Scientists are “overwhelmingly unified” in concluding that humans are contributing to global climate change, US Secretary of State John Kerry said on Sunday night, and the public is slowly getting the full picture.
Skeptics who stand in the way of action to respond to climate change will not be remembered kindly, he told Alaska reporters.
“I think the people who are slow to come to this table will be written up by historians as having been some of the folks most irresponsible in understanding and reacting to scientific analysis,” he said.
Kerry spoke one day before he and US President Barack Obama will address the US Department of State’s Conference on Global Leadership in the Arctic.
The purpose, according to the department, is to focus world attention on urgent issues facing the Arctic and provide foreign ministers and residents a way to address challenges.
“The president believes this is one of the most important issues we face,” Kerry said. “It is a national security problem.”
Warming’s effects on Alaska have been more dramatic than elsewhere in the country as glaciers thaw, coastlines erode and sea ice, the habitat for threatened polar bears, Pacific walrus and ice seals, diminishes.

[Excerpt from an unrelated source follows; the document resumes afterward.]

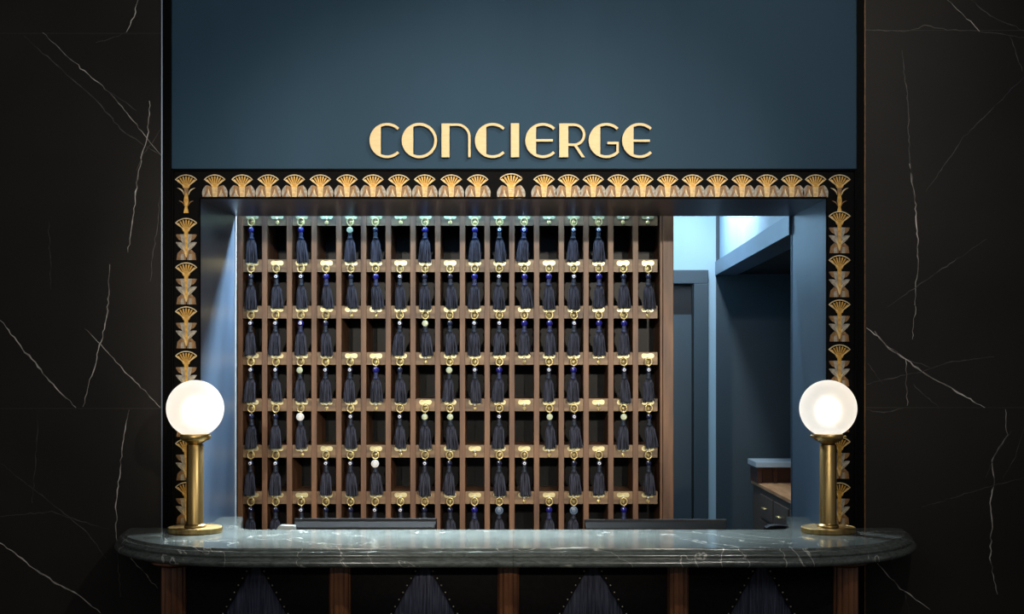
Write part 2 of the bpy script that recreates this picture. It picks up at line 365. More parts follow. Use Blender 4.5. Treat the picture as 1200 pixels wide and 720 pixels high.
def offs(i, o):
    x, y = OUT[i]; a = OUT[max(i-1, 0)]; c = OUT[min(i+1, len(OUT)-1)]
    dx, dy = c[0]-a[0], c[1]-a[1]
    if i in (0, len(OUT)-1): dx = 0; dy = 1 if i else -1
    l = math.hypot(dx, dy); return (x+dy/l*o, y-dx/l*o)
def ear(sx, xj):   # ledge running back beside the jamb
    s = 1 if sx > 0 else -1
    xe = 1.149 if s > 0 else -1.156
    pts = [(s*1.53, DW), (xj-s*0.001, DW), (xj-s*0.001, 6.0)]
    for k in range(5):
        a = PI/2*k/4; pts.append((xe+s*0.02-s*0.02*math.sin(a), 6.0-0.03+0.03*math.cos(a)))
    pts += [(xe-s*0.02, 5.84), (xe-s*0.052, 5.66), (xe-s*0.06, 5.60), (xe-s*0.085, 5.562), (xe-s*0.13, 5.548)]
    return pts
XS = wx(602)-0.0
for side in (-1, 1):
    b = MB(); idx = [i for i, p in enumerate(OUT) if (p[0] < XS if side < 0 else p[0] > XS)]
    rows = [[offs(i, o)+(FZ+h,) for i in idx] for o, h in PROF]
    xj = XS-0.0006 if side < 0 else XS+0.0006
    for k, (o, h) in enumerate(PROF):
        e = (xj, 5.0-o, FZ+h)
        rows[k] = rows[k]+[e] if side < 0 else [e]+rows[k]
    n = len(rows[0]); v = [p for r in rows for p in r]; f = []
    for k in range(len(rows)-1):
        for i in range(n-1): f.append((k*n+i, k*n+i+1, (k+1)*n+i+1, (k+1)*n+i))
    b.add(v, f, 'stone', True)
    er = ear(side, XL if side < 0 else XR)
    back = [(xj, 5.548)]+er[::-1][:-1] if side < 0 else er[1:]+[(xj, 5.548)]
    ring = [p[:2] for p in rows[0]]
    poly = ring+back if side < 0 else ring+back
    # polygon goes left wall -> front -> seam -> back middle -> ear -> jamb -> wall
    m = len(poly)
    v = [(x, y, FZ) for x, y in poly]+[(x, y, FZ-0.066) for x, y in poly]
    b.add(v, [tuple(range(m)), tuple(range(2*m-1, m-1, -1))], 'stone')
    nb = len(ring)
    b.add(v, [(i, (i+1) % m, m+(i+1) % m, m+i) for i in range(nb-1, m)], 'stone')
    pm(b, 'marble_top', cnt)
# body
b = MB(); b.box(-1.27, 1.235, 5.16, 5.5, 0.06, FZ-0.0665, 'black_matte'); b.box(-1.27, 1.235, 5.19, 5.5, 0, 0.06, 'black')
pm(b, 'counter_body', cnt)
protoS = {}
colx = [-1.246, -0.640, -0.026, 0.592, 1.205]
for i, cx in enumerate(colx):
    R = 0.046 if i in (0, 4) else 0.040
    b = MB(); v = []; f = []; seg = 96; hs = [0.09, FZ-0.082]
    for h in hs:
        for k in range(seg):
            a = 2*PI*k/seg; r = R*(1-0.13*abs(math.sin(a*6))**0.6*1.0)
            r = R*(0.86+0.14*abs(math.cos(a*5)))
            v.append((cx+r*math.cos(a), 5.135+r*math.sin(a), h))
    for k in range(seg): f.append((k, (k+1) % seg, seg+(k+1) % seg, seg+k))
    f += [tuple(range(seg)), tuple(range(seg, 2*seg))]
    b.add(v, f, 'mahogany', False)
    col = pm(b, 'fluted_column', cnt)
    b = MB(); c = (cx, 5.135, 0)
    b.lathe([(R, FZ-0.084), (R*1.06, FZ-0.080), (R*1.6, FZ-0.074), (R*1.75, FZ-0.0665)], c, 'mahogany', 48)
    o = b.build('capital', col)
    b = MB(); b.lathe([(R*1.3, 0.0), (R*1.3, 0.05), (R*1.15, 0.07), (R, 0.09)], c, 'mahogany', 48)
    o = b.build('plinth', col)
for i in range(4):
    xa, xb = colx[i]+0.03, colx[i+1]-0.03; xc = (xa+xb)/2+[-0.006, 0.0, 0.0, 0.0][i]; za, zc = 0.10, FZ-0.067
    zm = (za+zc)/2; hw, hh = (xb-xa)/2-0.02, (zc-za)/2-0.002
    def dia(t, k=1.0, dz=0.0):          # right contour from the top point down, t 0..1
        z = zc-0.0-(zc-za)*t; u = min(t, 1-t)*2; return hw*k*(u**0.93), z
    b = MB(); yF = 5.140
    N_ = 16
    for s in (-1, 1):
        pts = [(xc, zc)]+[(xc+s*dia(k/N_)[0], dia(k/N_)[1]) for k in range(1, N_)]+[(xc, za)]
        for k in range(N_):
            (ax, az), (bx_, bz) = pts[k], pts[k+1]; ex = xb if s > 0 else xa
            b.add([(ax, yF, az), (ex, yF, az), (ex, yF, bz), (bx_, yF, bz), (ax, yF+0.02, az), (bx_, yF+0.02, bz)], [(0, 1, 2, 3), (0, 3, 5, 4)], 'leather')
    pan = pm(b, 'studded_panel', cnt)
    pan['label'] = 'black leather panel with a pointed opening'
    b = MB(); v = []; f = []; nx = 120
    for h in (0, 1):
        for k in range(nx+1):
            x = xc-hw+2*hw*k/nx; y = yF+0.014-0.006*math.sin(k*0.9+0.8*math.sin(k*0.23))
            v.append((x, y, za if h == 0 else zc-0.002))
    for k in range(nx): f.append((k, k+1, nx+2+k, nx+1+k))
    b.add(v, f, 'fabric', True)
    o = b.build('pleated_fabric', pan); o['label'] = 'pleated navy fabric'
    b = MB(); ns = 36
    for s in (-1, 1):
        for k in range(ns):
            t = (k+0.35)/ns; dx, z = dia(t); loc = Vector((xc+s*(dx+0.009), yF-0.001, z))
            if k < 10:
                if 'stud' not in protoS:
                    q_ = MB(); q_.sphere((0, 0, 0), 0.0034, 'stud', 10, 6, (1, 0.6, 1)); o = q_.build('nailhead', pan); protoS['stud'] = o
                else: o = protoS['stud'].copy(); C.objects.link(o); o.parent = pan
                o.location = loc
            else: b.sphere(loc, 0.0034, 'stud', 8, 6, (1, 0.6, 1))
    o = b.build('nailhead', pan); o['kind'] = 'stuff'

# ------------------------------------------------------------------ ornamental frame
DFm = DW-0.012
fr = empty('ornamental_frame', (wx(601), DW, wz(216)))
tag(fr, 'black lacquer frame with gilded lotus flower border around the opening', 'frame')
xo, xo2, zo = wx(202.5), wx(1002.5), wz(198.5)
b = MB(); zi = wz(232)
b.box(xo, xo2, DFm+0.003, DW+0.004, zi, zo, 'black'); b.box(xo, XL, DFm+0.003, DW+0.004, FZ+0.001, zi, 'black'); b.box(XR, xo2, DFm+0.003, DW+0.004, FZ+0.001, zi, 'black')
pm(b, 'ground_board', fr)
b = MB(); e = 0.008
b.box(xo, xo2, DFm-0.010, DW+0.004, zo-e, zo, 'black'); b.box(xo, xo+e, DFm-0.010, DW+0.004, FZ+0.001, zo, 'black'); b.box(xo2-e, xo2, DFm-0.010, DW+0.004, FZ+0.001, zo, 'black')
b.box(XL, XR, DFm-0.002, DW+0.004, ZT-0.001, zi+0.003, 'black'); b.box(XL-0.004, XL, DFm-0.002, DW+0.004, FZ+0.001, ZT, 'black'); b.box(XR, XR+0.004, DFm-0.002, DW+0.004, FZ+0.001, ZT, 'black')
pm(b, 'moulding', fr, 0.002)
def motif(kind, big=1.0):
    b = MB(); q = K*big
    def pr(pts, lay, mt): b.prism([(x*q, -y*q) for x, y in pts], -0.0012*lay, 0.0, mt)
    def leaf(xa, ya, xb, yb, w_, lay, mt, bend=0):
        n = 8; L_ = []; R_ = []; dx, dy = xb-xa, yb-ya; l = math.hypot(dx, dy); nx, ny = -dy/l, dx/l
        for k in range(n+1):
            t = k/n; cx, cy = xa+dx*t+nx*bend*math.sin(PI*t), ya+dy*t+ny*bend*math.sin(PI*t); ww = w_*math.sin(PI*(t*0.92+0.04))
            L_.append((cx+nx*ww, cy+ny*ww)); R_.append((cx-nx*ww, cy-ny*ww))
        pr(L_+R_[::-1], lay, mt)
    A = math.radians(51); ax, ay, R = 0, 16.0, 16.0
    def pt(r, a): return (ax+r*math.sin(a)*1.04, ay-r*math.cos(a))
    if kind == 'top':
        hw = 15.3
        for s in (-1, 1):
            arch = [(s*(hw+0)*0.98, 27.5)]+[(s*(9.2+6*math.cos(t)), 27.5-15*math.sin(t)) for t in [PI/2*k/6 for k in range(7)]]+[(s*3.5, 15), (s*3.5, 27.5)]
            pr(arch, 1, 'bronze')
            leaf(s*14.4, 27.0, s*10.4, 13.0, 1.9, 2, 'silver', s*0.8)
            pr([(s*5.4, 27.5), (s*9.0, 21.5), (s*11.2, 27.5)], 2.2, 'silver')
            leaf(s*4.6, 26.5, s*7.6, 17.5, 1.0, 2.6, 'cream', s*1)
        pr([(-3.4, 14), (3.4, 14), (3.4, 18), (2.7, 27.5), (-2.7, 27.5), (-3.4, 18)], 3, 'cream')
        for k in range(4): pr([(-2.6, 17+2.4*k), (2.6, 17+2.4*k), (2.6, 18+2.4*k), (-2.6, 18+2.4*k)], 3.4, 'gold')
    elif kind == 'side':
        for s in (-1, 1):
            leaf(s*1, 26, s*12, 19.5, 3.2, 1, 'bronze'); leaf(s*1.5, 39, s*12, 28.5, 3.2, 2, 'silver', -s*2.0)
            pr([(s*0.5, 49), (s*11.5, 49), (s*10.5, 41.5), (s*6, 37), (s*0.5, 40)], 1, 'bronze')
            pr([(s*2.5, 49), (s*6.6, 49), (s*6.2, 42), (s*3.2, 42)], 1.6, 'silver')
            leaf(s*0.5, 46, s*5.5, 32, 0.9, 3, 'cream', -s*1.5)
        pr([(-7, 19), (7, 19), (5.5, 27), (2.5, 32), (-2.5, 32), (-5.5, 27)], 2, 'silver')
        pr([(-2.6, 14), (2.6, 14), (1.6, 24), (1.4, 32), (2.4, 40), (0, 46.5), (-2.4, 40), (-1.4, 32), (-1.6, 24)], 3, 'gold')
    else:
        for s in (-1, 1):
            leaf(s*2.5, 24, s*10.5, 15.5, 0.8, 2, 'cream', -s*2); leaf(s*2, 37, s*8.5, 30.5, 0.6, 2, 'bronze', -s*1.5)
        pr([(-2.6, 14), (2.6, 14), (2.4, 22), (-2.4, 22)], 3, 'bronze')
        pr([(-1.4, 22), (1.4, 22), (2.8, 31), (1.4, 38), (3, 45), (-3, 45), (-1.4, 38), (-2.8, 31)], 3, 'gold')
    # fan
    m = 12
    pr([pt(R, -A+2*A*k/m) for k in range(m+1)]+[pt(4.2, A-2*A*k/m) for k in range(m+1)], 3.2, 'black')
    pr([pt(R, -A+2*A*k/m) for k in range(m+1)]+[pt(R-1.1, A-2*A*k/m) for k in range(m+1)], 4.4, 'cream')
    for s in (-1, 1):
        pr([pt(R, s*A), pt(R-0.2, s*(A-0.07)), pt(3, s*(A-0.3)), pt(3, s*A)], 4.4, 'cream')
    pn = 7
    for k in range(pn):
        a = -A+2*A*(k+0.5)/pn; da = A/pn
        pr([pt(4.5, a-da*0.8), pt(R-3.0, a-da*0.56), pt(R-1.8, a), pt(R-3.0, a+da*0.56), pt(4.5, a+da*0.8)], 4, 'gold')
    pr([pt(6.0, -A+2*A*k/m) for k in range(m+1)]+[(3.4, 15.6), (-3.4, 15.6)], 4.1, 'gold')
    return b
topx = [252.5, 284.5, 315, 345.5, 376, 407, 437.5, 467.7, 498, 529, 560, 599, 637.5, 666, 695, 724, 753, 782, 811, 840, 869, 898, 927, 955]
protoM = {}
def put_motif(kind, x, ytop, big=1.0):
    key = (kind, big)
    if key not in protoM:
        o = motif(kind, big).build('lotus_ornament', fr); protoM[key] = o
    else:
        o = protoM[key].copy(); C.objects.link(o)
    o.parent = fr; o.matrix_parent_inverse = Matrix.Translation(-Vector(fr.location)); o.location = (wx(x), DFm+0.0028, wz(ytop))
    return o
for x in topx: put_motif('top', x, 203.8 if x == 599 else 205.2, 1.08 if x == 599 else 0.97)
for x, ys in ((219, [256, 308, 359.5, 411.5, 463, 514, 565]), (983, [248, 299.5, 351.5, 404, 457.5, 512, 565.5])):
    put_motif('corner', x, 205.2)
    for y in ys: put_motif('side', x, y)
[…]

The president is taking steps to address warming, Kerry said, and will advocate strongly for an international pact on cutting carbon emissions at a UN conference in December in Paris.
Obama’s climate action plan involves all carbon sources, from appliances to automobiles to power generators.
“So we’re doing as much as we can to try to move people toward sustainable sources of energy and the president will talk about this very much while he’s up here in Alaska. Part of the reason for being here is to underscore this problem,” Kerry said.
Environmental groups planned to protest yesterday over Obama’s decision to grant permits to Royal Dutch Shell for exploratory drilling in the Chukchi Sea off Alaska’s northwest coast.
Kerry said the administration is taking a balanced approach to moving away from carbon sources of energy.
“You have to balance it with the fundamentals of your economy and of basic needs. That’s one of the things we’ll talk about here — how fast can we encourage people to switch,” he said.
In related news, the White House said on Sunday that Obama was going to change the name of North America’s tallest mountain peak from Mount McKinley to Denali, the traditional Alaska Native name of the mountain.
By renaming the peak Denali, an Athabascan word meaning “the high one,” Obama is wading into a sensitive and decades-old conflict between residents of Alaska and Ohio.
Alaskans have informally called the 6,194m mountain Denali for years, but the federal government recognizes its name evoking the 25th president, William McKinley, who was born in Ohio and assassinated early in his second term.